Judging The Irish Barista Championship-Renata’s Story

Judging The Irish Barista Championship-Renata’s Story

After judging a few Latte Art Competitions to develop my knowledge, skill and gain more experience, I decided to try something else.   In February 2017, I got the opportunity to judge one of the most difficult coffee competitions (at least in my opinion!): I judged the Irish Barista Championship, which is so different from Latte Art. Latte Art mostly focuses on the appearance of a cup of coffee, whereas the Barista Championship is mostly about taste and customer service skills. These are the main areas in which the competitor can receive the most points. The Barista Championship is judged by a minimum 6 judges:  4 sensory (they score the taste and balance of coffee, along with customer service skills); 1 or 2 technical (looking at technicalities during all performances); and one Head Judge who looks at the overall performance.

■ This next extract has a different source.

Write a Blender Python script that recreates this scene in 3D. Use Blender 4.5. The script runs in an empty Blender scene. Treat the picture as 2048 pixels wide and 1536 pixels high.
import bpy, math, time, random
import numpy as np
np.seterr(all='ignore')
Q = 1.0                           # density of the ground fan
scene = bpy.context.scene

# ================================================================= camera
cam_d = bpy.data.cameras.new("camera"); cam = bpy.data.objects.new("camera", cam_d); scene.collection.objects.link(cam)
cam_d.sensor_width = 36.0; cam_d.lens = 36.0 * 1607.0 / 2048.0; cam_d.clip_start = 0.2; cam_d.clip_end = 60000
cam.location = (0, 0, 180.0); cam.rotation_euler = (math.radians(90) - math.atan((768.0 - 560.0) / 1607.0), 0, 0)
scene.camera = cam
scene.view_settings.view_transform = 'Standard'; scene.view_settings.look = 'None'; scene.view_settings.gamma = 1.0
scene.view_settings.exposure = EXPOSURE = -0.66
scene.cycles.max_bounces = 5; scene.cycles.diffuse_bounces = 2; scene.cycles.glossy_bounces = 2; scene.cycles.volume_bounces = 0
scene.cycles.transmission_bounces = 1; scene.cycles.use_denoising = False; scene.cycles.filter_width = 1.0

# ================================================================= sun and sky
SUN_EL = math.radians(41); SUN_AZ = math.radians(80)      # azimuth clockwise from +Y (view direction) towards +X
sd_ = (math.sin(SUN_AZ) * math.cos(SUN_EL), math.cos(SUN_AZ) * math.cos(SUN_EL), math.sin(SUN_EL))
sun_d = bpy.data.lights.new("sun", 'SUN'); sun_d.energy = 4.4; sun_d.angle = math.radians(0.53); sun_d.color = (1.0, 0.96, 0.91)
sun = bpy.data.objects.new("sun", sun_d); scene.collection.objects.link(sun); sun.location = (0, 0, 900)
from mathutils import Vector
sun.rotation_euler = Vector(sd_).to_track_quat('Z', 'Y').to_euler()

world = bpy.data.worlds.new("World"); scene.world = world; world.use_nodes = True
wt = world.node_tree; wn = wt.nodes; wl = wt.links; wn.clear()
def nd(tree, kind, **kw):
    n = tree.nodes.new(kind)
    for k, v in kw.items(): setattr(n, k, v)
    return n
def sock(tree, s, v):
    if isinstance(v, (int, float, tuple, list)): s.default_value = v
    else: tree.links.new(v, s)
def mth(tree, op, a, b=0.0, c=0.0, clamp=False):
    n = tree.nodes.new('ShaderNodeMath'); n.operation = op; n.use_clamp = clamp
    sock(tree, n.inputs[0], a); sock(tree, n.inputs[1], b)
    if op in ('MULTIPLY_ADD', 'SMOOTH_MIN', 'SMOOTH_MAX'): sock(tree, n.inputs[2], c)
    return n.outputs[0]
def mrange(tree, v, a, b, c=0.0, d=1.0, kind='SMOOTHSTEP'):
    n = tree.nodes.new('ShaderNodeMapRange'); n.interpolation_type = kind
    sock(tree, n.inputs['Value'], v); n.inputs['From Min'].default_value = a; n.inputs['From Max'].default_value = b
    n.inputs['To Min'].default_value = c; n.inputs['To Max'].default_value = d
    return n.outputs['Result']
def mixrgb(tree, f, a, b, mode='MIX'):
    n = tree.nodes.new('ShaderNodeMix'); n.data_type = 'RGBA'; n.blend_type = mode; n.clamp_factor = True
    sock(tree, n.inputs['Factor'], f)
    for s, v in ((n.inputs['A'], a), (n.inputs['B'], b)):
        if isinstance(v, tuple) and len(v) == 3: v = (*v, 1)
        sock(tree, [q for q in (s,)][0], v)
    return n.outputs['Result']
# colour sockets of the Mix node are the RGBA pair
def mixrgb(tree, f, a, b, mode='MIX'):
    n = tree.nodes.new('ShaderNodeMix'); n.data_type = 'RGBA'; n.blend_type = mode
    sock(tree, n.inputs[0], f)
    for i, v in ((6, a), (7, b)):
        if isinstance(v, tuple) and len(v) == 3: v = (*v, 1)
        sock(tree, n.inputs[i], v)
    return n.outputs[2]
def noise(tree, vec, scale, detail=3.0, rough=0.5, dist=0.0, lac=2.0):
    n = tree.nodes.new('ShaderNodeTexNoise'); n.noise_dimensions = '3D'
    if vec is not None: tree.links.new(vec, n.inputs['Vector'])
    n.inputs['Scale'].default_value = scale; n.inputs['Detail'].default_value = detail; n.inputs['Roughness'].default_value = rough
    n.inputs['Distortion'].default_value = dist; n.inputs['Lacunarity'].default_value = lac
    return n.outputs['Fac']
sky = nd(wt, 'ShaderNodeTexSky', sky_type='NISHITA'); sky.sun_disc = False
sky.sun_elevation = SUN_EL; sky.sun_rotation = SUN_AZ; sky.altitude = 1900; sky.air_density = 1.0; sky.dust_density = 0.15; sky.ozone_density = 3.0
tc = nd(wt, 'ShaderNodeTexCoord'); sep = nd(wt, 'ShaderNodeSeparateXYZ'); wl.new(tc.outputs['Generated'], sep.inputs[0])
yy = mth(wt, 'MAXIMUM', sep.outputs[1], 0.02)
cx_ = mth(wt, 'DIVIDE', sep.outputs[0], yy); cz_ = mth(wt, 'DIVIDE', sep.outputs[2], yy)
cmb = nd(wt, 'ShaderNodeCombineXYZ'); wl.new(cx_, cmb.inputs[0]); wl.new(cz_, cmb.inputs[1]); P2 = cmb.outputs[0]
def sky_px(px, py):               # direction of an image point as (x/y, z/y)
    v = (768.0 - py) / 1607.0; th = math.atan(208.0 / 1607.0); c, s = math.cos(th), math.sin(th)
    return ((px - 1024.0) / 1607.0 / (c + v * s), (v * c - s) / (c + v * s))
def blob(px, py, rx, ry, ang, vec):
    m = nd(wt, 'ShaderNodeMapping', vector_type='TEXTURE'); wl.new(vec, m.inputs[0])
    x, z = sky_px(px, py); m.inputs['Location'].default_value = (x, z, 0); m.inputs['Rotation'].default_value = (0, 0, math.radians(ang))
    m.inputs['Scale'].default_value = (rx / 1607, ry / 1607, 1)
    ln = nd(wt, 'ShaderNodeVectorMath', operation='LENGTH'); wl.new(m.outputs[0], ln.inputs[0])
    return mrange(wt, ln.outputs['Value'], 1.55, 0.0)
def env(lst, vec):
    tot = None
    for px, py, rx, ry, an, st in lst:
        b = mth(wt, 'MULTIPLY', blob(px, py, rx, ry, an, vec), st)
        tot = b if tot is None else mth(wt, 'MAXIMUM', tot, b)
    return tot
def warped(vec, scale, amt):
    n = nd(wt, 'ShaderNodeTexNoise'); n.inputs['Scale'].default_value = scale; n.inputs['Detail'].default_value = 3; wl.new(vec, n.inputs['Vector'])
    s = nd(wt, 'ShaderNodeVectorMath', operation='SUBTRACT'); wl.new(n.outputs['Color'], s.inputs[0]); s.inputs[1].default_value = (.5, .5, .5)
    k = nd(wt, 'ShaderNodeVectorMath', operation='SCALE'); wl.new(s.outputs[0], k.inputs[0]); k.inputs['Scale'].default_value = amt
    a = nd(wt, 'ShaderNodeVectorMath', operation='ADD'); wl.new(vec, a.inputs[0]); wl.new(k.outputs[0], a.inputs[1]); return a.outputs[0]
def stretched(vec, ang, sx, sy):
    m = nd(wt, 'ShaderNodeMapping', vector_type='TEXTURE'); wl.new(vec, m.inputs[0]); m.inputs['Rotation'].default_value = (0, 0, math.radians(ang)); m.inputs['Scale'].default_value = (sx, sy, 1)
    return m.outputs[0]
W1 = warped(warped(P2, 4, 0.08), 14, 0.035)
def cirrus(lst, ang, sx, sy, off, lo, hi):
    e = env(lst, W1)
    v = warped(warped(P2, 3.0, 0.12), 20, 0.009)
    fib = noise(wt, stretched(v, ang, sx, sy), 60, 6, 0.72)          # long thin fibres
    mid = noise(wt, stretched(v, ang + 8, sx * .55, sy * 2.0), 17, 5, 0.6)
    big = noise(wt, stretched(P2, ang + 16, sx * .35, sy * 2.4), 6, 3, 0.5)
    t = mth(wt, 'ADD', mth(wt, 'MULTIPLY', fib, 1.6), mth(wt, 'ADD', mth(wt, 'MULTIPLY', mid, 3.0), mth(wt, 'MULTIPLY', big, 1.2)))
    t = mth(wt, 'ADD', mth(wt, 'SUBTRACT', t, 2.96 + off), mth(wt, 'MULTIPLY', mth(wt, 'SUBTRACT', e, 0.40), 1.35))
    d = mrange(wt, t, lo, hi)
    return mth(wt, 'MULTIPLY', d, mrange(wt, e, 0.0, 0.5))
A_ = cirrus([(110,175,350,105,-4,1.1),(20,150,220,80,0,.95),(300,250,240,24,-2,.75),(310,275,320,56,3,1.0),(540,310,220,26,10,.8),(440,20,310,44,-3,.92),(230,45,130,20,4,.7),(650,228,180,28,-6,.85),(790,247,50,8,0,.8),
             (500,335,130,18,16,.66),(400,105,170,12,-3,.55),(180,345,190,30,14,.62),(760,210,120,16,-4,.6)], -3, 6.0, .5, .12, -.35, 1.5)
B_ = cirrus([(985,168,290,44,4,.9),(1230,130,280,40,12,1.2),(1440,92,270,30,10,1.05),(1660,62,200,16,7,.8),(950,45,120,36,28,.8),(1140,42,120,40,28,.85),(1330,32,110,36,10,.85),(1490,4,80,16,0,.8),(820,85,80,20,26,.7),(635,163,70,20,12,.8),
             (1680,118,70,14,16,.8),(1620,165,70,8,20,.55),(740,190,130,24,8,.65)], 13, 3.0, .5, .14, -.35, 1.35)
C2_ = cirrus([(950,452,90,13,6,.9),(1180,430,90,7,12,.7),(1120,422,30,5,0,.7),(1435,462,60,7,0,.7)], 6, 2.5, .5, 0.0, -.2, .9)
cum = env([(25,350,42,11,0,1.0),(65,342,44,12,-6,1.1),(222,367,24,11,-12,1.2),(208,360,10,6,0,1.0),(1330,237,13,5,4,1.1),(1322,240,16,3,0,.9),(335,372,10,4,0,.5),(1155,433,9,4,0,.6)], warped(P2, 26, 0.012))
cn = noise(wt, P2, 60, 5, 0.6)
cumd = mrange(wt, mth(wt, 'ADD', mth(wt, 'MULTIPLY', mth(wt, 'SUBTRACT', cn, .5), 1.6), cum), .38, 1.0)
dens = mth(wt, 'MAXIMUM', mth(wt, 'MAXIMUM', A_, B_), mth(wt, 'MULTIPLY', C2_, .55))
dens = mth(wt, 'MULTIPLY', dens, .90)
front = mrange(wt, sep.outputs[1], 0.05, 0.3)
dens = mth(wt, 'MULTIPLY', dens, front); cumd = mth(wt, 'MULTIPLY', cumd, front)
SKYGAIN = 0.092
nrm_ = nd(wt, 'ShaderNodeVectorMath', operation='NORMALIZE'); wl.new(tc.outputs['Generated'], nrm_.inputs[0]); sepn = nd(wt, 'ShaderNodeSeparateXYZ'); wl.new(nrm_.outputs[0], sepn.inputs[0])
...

People assume that judging a competition of this nature is fun, and that is very true to a certain extent, because we get to watch really professional baristas preparing beautiful coffees and providing extraordinary service for their “customers.” In this way, we as judges can learn so much from them. But in all honesty, it is very hard work at the same time. There is huge demand for different skills from judges. Judging requires familiarity with industry standards, a good palate (for sensory analysis), the ability to focus, evaluate consistently and score without bias.

The day before The Irish Barista Championship, all judges participate in a day-long workshop to review rules and protocols, such as discussing scoring methods, how to give appropriate and useful feedback in our notes, and how to focus on what is important. The second part of preparing to be a judge is tasting cappuccinos and espressos together in order to establish our baseline for sensory evaluation.

One full performance is a 15-minute service of three beverages, delivered to a panel of 4 sensory judges, observed by 1 or 2 technical judges and a head judge. (Sometimes there can be one additional shadow judge who takes notes of what the barista says, as well as observing the overall performance). Although it is a very intense interaction, it should also be a pleasant experience for both the judges and competitor. The baristas are understandably very stressed on the stage, (judges as well!), as they have prepared their 15-minute routine for many months in preparation for this moment. Everyone wants to have best performance, but there is only one winner. That’s why judges should look very positive, smile a lot and provide good eye contact to make that experience as easy as possible for the baristas. However, at the same time they must focus and record their scores and impressions very quickly, while also adding comments and score explanations. All this has to be done while a barista is preparing their signature drink in front of them.

When judges look at the performances in Barista Competitions, they look for a coffee professional who can teach, train and inspire others. To be involved in that process this year in Ireland was a wonderful experience, and I am proud to be part of it.